Understanding Autodesk Vault – Change Management
Autodesk Vault offers a basic environment for change management that is more flexible and useful for more situations than people realize. The change management interface in Vault appears at first glance to only include a single rigid workflow for change, but upon further investigation you will find that it can be used more broadly. Let’s take a look:
- ECR, ECO, ECN – The Vault change management environment is called “Change Order List,” but that is really misleading. Different templates can be created for many purposes and these could include Change Request (ECR), Change Order (ECO), and Change Notice (ECN) to name just a few examples. If using more that one type in your environment, it is common to use prefixes of ECR, ECO, etc. for each template type.
- Release management – The change environment can be used as a formal release mechanism as well. This might be helpful if you want multiple people to review and approve work before it is initially released. This gives you a location to capture everyone’s comments and thoughts related to the initial release. A template with a REL prefix is often used for this.
- Simple changes – The flowchart for the change environment makes it look like it must be relatively complex, but there are options to shortcut many of the steps for those with the appropriate authority. The “submit and force approval” and “fast track approval” make it much quicker to transact and capture simple changes.

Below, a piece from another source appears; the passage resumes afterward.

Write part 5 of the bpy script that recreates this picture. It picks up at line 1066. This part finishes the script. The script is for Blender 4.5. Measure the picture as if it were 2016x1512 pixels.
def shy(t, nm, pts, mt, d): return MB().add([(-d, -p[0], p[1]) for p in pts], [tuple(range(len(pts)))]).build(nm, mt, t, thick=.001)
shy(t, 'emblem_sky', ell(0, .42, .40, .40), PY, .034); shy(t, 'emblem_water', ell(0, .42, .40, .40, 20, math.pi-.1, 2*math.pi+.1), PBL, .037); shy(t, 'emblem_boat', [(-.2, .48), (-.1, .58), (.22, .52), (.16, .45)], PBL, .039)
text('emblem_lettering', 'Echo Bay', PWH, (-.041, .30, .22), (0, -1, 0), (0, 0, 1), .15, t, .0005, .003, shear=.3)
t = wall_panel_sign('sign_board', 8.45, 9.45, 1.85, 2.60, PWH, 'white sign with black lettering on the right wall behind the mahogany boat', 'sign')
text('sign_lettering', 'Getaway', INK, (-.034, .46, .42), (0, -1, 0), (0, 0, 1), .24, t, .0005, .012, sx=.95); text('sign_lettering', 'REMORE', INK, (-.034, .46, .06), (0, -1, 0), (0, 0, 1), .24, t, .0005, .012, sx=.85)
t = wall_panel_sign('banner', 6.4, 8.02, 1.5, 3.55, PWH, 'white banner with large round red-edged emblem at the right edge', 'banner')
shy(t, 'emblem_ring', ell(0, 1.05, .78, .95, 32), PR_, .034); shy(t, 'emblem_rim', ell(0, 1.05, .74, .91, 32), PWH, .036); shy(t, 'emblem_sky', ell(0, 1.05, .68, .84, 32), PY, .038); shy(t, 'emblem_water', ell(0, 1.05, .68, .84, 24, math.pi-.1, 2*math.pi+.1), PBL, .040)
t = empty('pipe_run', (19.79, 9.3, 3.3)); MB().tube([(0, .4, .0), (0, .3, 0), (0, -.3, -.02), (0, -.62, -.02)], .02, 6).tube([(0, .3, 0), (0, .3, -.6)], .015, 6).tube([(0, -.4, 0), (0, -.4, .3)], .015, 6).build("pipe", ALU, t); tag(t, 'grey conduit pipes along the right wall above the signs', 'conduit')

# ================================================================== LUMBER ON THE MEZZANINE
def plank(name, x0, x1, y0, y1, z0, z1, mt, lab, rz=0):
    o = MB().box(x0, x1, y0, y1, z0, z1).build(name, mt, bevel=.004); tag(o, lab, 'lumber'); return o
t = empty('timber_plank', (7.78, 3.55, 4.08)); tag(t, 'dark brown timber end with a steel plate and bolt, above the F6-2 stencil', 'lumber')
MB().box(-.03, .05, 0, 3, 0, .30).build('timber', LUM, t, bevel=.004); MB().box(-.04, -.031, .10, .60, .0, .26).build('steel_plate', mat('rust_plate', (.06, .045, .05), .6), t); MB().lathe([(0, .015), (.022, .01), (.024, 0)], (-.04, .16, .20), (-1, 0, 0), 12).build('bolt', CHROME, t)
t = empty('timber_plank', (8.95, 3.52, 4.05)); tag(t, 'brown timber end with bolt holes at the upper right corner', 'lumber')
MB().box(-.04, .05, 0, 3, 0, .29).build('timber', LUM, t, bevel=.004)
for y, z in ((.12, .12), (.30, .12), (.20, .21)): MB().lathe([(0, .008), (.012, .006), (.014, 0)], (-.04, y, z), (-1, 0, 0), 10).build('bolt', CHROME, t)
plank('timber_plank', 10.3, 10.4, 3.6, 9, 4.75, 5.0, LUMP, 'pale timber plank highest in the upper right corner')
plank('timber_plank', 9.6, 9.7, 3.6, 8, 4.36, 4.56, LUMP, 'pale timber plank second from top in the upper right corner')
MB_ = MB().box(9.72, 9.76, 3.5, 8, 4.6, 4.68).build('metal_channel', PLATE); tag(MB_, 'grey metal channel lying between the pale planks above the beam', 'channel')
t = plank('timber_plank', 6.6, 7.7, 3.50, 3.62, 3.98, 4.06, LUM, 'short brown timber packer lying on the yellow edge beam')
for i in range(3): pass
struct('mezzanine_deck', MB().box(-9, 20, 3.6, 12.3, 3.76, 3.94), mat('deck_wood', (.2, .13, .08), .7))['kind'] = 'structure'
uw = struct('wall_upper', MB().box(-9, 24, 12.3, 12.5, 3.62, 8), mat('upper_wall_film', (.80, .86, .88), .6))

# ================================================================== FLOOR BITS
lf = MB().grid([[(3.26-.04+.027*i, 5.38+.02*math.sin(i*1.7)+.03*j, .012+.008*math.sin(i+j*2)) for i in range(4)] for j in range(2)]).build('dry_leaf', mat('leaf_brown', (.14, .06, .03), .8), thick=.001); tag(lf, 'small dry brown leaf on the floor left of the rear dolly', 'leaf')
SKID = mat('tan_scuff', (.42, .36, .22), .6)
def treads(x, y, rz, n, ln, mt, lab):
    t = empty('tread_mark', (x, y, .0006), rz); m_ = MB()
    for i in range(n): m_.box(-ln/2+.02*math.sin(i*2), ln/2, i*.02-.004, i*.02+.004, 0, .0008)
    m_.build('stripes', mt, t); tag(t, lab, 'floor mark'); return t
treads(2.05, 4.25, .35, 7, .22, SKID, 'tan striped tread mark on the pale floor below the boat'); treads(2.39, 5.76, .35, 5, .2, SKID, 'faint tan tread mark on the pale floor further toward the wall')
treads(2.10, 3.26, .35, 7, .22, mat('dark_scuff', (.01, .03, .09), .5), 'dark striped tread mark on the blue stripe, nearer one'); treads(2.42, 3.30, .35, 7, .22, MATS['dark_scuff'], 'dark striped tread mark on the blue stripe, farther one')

- Complex changes – More complex changes will often use all the steps in the default workflow, and may even go through multiple iterative loops. This can be done by simply rejecting the approval and re-opening the change.
- Simple or complex with the same basic workflow – There is only one formal workflow with the various options built in. This can be used in many scenarios, and often with different people involved (based on the change template used). Each change template can have a different routing. The routing determines which people are responsible for each step in the workflow.
- Role of the change administrator – The change administrator is responsible for determining what happens when changes are in the “Open” state. This means someone else could create a change, but the change admin acts as the gatekeeper and determines if the change is really going to be made by submitting it to have work actually done. This means change requests, change orders, approvals, and notification can really all happen as part of the same workflow if you want to keep things simple.